Janáček
Concertino
Dallapiccola
Piccola musica notturna
Holt
The Coroners Report [BBC commission: world premiere]
Martinů
La revue de cuisine
Rolf Hind (piano)
Britten Sinfonia
Nicholas Daniel (oboe)
Reviewed by: Kenneth Carter
Reviewed: 6 September, 2004
Venue: Lecture Theatre, Victoria & Albert Museum, London
The Concertino began well. Rolf Hind thumped out the blunt, bare opening declaration authoritatively. Martin Owen’s horn answered him sweetly, gravely and consistently. Hind, meanwhile, began to scamper pointlessly and automatically. In the second movement, Joy Farrall’s clarinet scurried about with every sign of strain – too many notes played faster than she found comfortable. (I have blissful memories of Mark van de Wiel of Endymion playing the same passage in hauntingly relaxed fashion last year.) The violins, Marianne Thorsen and Miranda Dale, were telling. In the last movement, the ensemble made its mark.
Dallapiccola put the Britten Sinfonia at its ease. The music was gentler, quieter, less difficult, idiosyncratic or dangerous. It evoked night-time and stars, giving the players a chance to lose themselves in grave beauty of tone. Joy Farrall and Anna Pyne (flute), were most effective and atmospheric.

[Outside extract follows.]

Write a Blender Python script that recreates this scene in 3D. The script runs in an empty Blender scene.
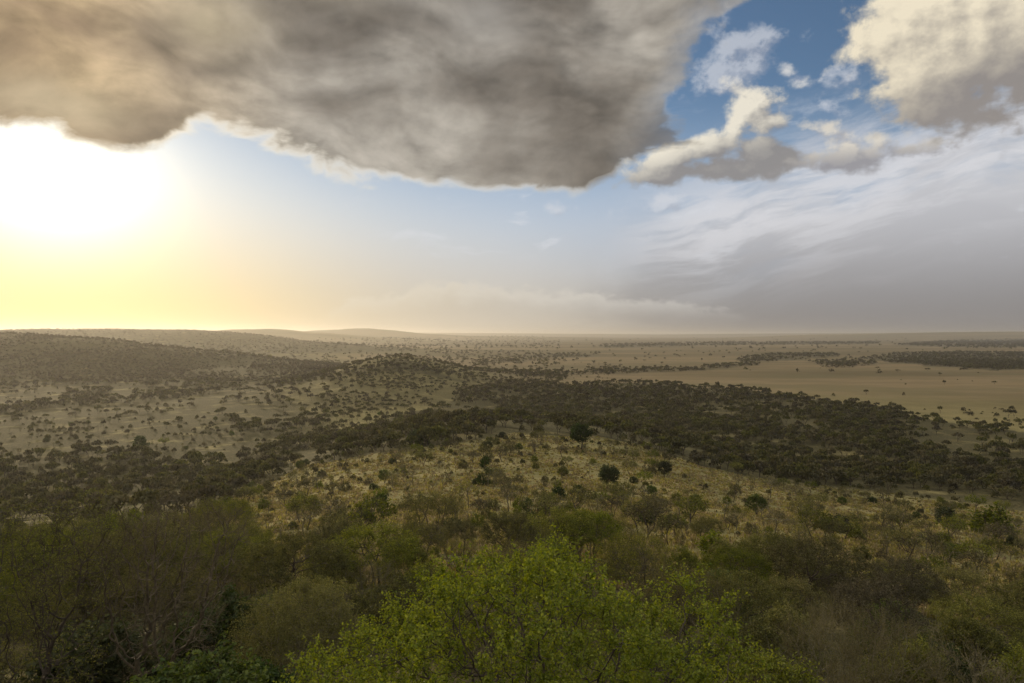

The factual background to The Coroner’s Report was the gruesome discovery, several decades ago, of female remains found in a tree. The music’s five sections depict five important items of evidence, ranging from a scrap of paper to a portion of skin. Simon Holt’s music was suitably lugubrious, becoming ever more so as the work progressed. Gordon Laing’s contrabassoon darkened the atmosphere greatly; Martin Outram’s intermittent viola added an enigmatic mellow twang to the proceedings and Rolf Hind’s dexterity in playing the piano with his left hand and the celesta with his right was a tour de force.
La revue de cuisine was a joyful flourish – a celebration that ended both the concert and Proms Chamber Music for this season. The players delighted in projecting the antics of saucepan, lid, kettle and companions. A pompous march and a tango began the action. The pièce de resistance was the ‘Charleston’. Rolf Hind jazzed it up to the manner born – relaxed at the piano, at ease with himself; what a contrast to the tense figure, slightly hunched, during the Concertino. Paul Archibald (trumpet) matched Hind thoroughly in this colourful romp. The last movement, more the locals marching round the village-square, was just slightly self-conscious and sedate. Here, Sarah Burnett (bassoon) came into her own. I suspect she enjoyed the ‘Charleston’, too, but I couldn’t hear her above the piano and the trumpet.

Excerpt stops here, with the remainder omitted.